• _Given records_
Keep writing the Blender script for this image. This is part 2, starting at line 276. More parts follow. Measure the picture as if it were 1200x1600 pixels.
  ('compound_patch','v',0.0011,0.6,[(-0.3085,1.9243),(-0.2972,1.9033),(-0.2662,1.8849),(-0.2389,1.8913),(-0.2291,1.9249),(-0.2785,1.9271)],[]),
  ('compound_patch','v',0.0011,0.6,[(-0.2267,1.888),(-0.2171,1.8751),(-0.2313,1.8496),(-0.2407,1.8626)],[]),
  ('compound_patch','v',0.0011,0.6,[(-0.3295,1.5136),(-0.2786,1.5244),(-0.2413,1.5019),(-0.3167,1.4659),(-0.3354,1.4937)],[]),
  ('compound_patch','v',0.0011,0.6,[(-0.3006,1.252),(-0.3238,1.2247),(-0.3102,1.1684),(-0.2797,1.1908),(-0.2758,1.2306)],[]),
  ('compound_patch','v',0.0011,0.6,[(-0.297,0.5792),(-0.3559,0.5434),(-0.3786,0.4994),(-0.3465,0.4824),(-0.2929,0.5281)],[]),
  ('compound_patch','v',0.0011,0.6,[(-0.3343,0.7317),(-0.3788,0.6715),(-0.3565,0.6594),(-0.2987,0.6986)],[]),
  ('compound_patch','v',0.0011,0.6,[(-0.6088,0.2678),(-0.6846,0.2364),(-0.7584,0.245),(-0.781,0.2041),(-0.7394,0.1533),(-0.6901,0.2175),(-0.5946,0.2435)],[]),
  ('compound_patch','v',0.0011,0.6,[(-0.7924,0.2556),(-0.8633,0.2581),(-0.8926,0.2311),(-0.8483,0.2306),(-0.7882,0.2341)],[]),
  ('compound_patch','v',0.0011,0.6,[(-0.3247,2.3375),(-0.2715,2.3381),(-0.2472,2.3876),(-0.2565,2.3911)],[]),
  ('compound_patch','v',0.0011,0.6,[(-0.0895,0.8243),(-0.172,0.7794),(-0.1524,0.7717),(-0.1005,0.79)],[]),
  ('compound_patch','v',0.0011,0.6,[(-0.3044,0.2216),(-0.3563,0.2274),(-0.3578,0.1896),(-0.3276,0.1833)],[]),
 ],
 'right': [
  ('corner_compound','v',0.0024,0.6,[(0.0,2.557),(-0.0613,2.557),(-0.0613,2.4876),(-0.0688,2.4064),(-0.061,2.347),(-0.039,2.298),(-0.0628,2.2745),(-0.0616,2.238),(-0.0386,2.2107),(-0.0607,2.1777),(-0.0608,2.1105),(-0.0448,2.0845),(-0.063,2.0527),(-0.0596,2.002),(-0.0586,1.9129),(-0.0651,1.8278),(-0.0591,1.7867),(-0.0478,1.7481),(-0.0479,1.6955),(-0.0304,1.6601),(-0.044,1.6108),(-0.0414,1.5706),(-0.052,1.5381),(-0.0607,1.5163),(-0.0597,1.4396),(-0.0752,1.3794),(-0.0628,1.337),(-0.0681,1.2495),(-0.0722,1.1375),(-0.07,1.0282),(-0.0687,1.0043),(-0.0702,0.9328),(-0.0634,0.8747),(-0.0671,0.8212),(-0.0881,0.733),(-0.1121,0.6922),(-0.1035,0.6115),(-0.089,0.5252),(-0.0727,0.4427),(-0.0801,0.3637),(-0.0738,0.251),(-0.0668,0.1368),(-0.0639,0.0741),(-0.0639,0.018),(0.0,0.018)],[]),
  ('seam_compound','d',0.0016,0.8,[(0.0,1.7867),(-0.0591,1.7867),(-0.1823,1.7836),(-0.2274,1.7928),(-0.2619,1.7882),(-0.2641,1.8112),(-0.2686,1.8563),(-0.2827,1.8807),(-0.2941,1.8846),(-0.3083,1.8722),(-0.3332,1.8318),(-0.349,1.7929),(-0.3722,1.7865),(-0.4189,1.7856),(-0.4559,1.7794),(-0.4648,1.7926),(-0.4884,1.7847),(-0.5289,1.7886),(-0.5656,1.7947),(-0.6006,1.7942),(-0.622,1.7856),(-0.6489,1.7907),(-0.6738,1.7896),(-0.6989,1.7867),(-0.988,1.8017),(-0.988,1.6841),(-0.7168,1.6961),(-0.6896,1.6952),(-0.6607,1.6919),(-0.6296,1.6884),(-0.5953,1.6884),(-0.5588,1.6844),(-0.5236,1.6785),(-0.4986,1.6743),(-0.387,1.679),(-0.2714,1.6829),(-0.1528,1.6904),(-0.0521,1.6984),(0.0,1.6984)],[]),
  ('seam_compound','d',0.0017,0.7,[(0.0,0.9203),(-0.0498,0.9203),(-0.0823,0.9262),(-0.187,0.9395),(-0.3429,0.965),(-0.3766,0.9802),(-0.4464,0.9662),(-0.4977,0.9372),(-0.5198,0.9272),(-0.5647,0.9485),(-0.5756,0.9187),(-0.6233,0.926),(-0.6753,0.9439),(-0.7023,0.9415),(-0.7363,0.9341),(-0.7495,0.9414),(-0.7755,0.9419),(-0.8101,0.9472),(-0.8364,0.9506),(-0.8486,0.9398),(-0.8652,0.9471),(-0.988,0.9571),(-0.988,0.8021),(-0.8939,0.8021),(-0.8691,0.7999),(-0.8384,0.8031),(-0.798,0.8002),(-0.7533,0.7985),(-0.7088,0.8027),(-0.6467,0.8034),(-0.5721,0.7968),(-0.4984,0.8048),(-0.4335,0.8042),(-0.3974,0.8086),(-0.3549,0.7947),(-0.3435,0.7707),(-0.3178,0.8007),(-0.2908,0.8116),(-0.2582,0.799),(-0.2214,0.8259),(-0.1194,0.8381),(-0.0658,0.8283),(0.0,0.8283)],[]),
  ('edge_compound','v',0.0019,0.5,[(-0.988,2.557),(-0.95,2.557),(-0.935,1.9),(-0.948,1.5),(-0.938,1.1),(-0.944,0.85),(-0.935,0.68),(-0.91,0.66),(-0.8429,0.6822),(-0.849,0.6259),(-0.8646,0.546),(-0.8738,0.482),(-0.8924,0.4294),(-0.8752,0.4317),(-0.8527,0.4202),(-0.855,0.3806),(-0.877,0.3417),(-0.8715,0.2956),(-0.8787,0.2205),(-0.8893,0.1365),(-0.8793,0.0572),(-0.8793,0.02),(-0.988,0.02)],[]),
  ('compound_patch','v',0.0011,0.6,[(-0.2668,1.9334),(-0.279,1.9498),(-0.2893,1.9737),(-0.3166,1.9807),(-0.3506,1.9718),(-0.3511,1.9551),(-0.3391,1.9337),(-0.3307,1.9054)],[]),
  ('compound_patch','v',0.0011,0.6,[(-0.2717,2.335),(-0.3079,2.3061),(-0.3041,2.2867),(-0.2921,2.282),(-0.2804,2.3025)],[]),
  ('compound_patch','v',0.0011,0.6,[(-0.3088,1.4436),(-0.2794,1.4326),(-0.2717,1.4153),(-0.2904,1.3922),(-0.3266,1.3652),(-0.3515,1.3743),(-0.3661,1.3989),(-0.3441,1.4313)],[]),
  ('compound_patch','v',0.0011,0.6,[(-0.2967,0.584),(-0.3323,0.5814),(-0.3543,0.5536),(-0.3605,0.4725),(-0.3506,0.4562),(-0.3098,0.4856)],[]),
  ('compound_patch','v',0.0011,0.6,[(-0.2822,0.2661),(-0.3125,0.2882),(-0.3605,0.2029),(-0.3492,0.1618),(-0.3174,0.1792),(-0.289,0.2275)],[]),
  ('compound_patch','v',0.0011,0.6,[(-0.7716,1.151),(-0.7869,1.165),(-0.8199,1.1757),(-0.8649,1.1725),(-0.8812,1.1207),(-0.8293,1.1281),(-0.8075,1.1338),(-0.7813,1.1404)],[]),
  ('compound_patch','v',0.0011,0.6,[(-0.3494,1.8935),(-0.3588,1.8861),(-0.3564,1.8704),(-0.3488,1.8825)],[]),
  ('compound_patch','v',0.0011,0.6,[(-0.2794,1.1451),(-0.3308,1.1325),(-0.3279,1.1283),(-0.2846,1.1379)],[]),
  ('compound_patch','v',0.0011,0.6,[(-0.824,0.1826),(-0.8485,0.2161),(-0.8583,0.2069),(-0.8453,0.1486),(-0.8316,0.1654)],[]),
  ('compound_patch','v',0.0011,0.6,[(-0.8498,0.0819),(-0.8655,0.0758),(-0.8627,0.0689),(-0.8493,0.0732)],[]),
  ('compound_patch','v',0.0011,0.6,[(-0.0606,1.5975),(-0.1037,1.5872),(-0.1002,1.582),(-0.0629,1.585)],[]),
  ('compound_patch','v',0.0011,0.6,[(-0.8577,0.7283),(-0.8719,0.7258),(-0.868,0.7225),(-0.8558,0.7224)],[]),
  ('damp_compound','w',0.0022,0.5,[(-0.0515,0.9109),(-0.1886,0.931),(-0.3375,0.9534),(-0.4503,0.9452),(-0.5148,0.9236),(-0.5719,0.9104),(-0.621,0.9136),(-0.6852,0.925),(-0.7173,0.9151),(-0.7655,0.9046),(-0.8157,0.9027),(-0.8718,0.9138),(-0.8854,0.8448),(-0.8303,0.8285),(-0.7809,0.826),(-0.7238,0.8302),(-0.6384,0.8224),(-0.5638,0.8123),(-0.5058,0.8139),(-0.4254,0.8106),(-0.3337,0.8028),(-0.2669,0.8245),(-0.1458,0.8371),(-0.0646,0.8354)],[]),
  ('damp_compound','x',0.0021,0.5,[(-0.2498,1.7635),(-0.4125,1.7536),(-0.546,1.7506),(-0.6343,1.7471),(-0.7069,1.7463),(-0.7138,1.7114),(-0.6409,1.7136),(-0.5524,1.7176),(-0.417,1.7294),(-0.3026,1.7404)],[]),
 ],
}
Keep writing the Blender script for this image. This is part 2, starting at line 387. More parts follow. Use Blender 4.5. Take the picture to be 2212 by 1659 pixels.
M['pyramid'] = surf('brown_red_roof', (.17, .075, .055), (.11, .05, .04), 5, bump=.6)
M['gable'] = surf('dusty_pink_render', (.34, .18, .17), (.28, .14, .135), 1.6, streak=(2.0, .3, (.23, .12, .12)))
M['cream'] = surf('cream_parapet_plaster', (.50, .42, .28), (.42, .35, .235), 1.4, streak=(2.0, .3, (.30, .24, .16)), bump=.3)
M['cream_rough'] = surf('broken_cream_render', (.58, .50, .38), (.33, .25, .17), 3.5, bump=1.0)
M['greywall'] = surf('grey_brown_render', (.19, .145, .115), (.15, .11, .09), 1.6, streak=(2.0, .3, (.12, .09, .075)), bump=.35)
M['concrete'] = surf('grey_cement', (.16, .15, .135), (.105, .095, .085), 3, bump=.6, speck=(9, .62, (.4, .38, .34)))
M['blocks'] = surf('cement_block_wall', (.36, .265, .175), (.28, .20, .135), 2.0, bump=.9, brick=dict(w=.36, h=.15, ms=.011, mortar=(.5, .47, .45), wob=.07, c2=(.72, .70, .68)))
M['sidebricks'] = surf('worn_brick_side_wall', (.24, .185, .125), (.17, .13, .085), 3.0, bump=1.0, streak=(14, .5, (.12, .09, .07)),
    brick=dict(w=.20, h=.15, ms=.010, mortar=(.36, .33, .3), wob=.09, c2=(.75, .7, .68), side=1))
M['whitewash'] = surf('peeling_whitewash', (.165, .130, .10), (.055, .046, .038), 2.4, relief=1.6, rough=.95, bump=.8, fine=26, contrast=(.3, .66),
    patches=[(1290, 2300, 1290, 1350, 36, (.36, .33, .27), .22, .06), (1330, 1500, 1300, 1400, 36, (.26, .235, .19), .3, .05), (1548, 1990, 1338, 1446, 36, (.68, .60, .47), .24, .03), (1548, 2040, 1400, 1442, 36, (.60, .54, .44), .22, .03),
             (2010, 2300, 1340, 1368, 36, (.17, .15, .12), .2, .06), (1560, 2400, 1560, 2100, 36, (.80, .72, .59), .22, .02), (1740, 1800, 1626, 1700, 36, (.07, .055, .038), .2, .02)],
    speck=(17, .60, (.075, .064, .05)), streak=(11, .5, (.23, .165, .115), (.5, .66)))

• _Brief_
Each line from the one containing "by 1659 pixels." to the end of the listing above should be copied exactly, and nothing else.

• _Solved exercise_
Keep writing the Blender script for this image. This is part 2, starting at line 387. More parts follow. Use Blender 4.5. Take the picture to be 2212 by 1659 pixels.
M['pyramid'] = surf('brown_red_roof', (.17, .075, .055), (.11, .05, .04), 5, bump=.6)
M['gable'] = surf('dusty_pink_render', (.34, .18, .17), (.28, .14, .135), 1.6, streak=(2.0, .3, (.23, .12, .12)))
M['cream'] = surf('cream_parapet_plaster', (.50, .42, .28), (.42, .35, .235), 1.4, streak=(2.0, .3, (.30, .24, .16)), bump=.3)
M['cream_rough'] = surf('broken_cream_render', (.58, .50, .38), (.33, .25, .17), 3.5, bump=1.0)
M['greywall'] = surf('grey_brown_render', (.19, .145, .115), (.15, .11, .09), 1.6, streak=(2.0, .3, (.12, .09, .075)), bump=.35)
M['concrete'] = surf('grey_cement', (.16, .15, .135), (.105, .095, .085), 3, bump=.6, speck=(9, .62, (.4, .38, .34)))
M['blocks'] = surf('cement_block_wall', (.36, .265, .175), (.28, .20, .135), 2.0, bump=.9, brick=dict(w=.36, h=.15, ms=.011, mortar=(.5, .47, .45), wob=.07, c2=(.72, .70, .68)))
M['sidebricks'] = surf('worn_brick_side_wall', (.24, .185, .125), (.17, .13, .085), 3.0, bump=1.0, streak=(14, .5, (.12, .09, .07)),
    brick=dict(w=.20, h=.15, ms=.010, mortar=(.36, .33, .3), wob=.09, c2=(.75, .7, .68), side=1))
M['whitewash'] = surf('peeling_whitewash', (.165, .130, .10), (.055, .046, .038), 2.4, relief=1.6, rough=.95, bump=.8, fine=26, contrast=(.3, .66),
    patches=[(1290, 2300, 1290, 1350, 36, (.36, .33, .27), .22, .06), (1330, 1500, 1300, 1400, 36, (.26, .235, .19), .3, .05), (1548, 1990, 1338, 1446, 36, (.68, .60, .47), .24, .03), (1548, 2040, 1400, 1442, 36, (.60, .54, .44), .22, .03),
             (2010, 2300, 1340, 1368, 36, (.17, .15, .12), .2, .06), (1560, 2400, 1560, 2100, 36, (.80, .72, .59), .22, .02), (1740, 1800, 1626, 1700, 36, (.07, .055, .038), .2, .02)],
    speck=(17, .60, (.075, .064, .05)), streak=(11, .5, (.23, .165, .115), (.5, .66)))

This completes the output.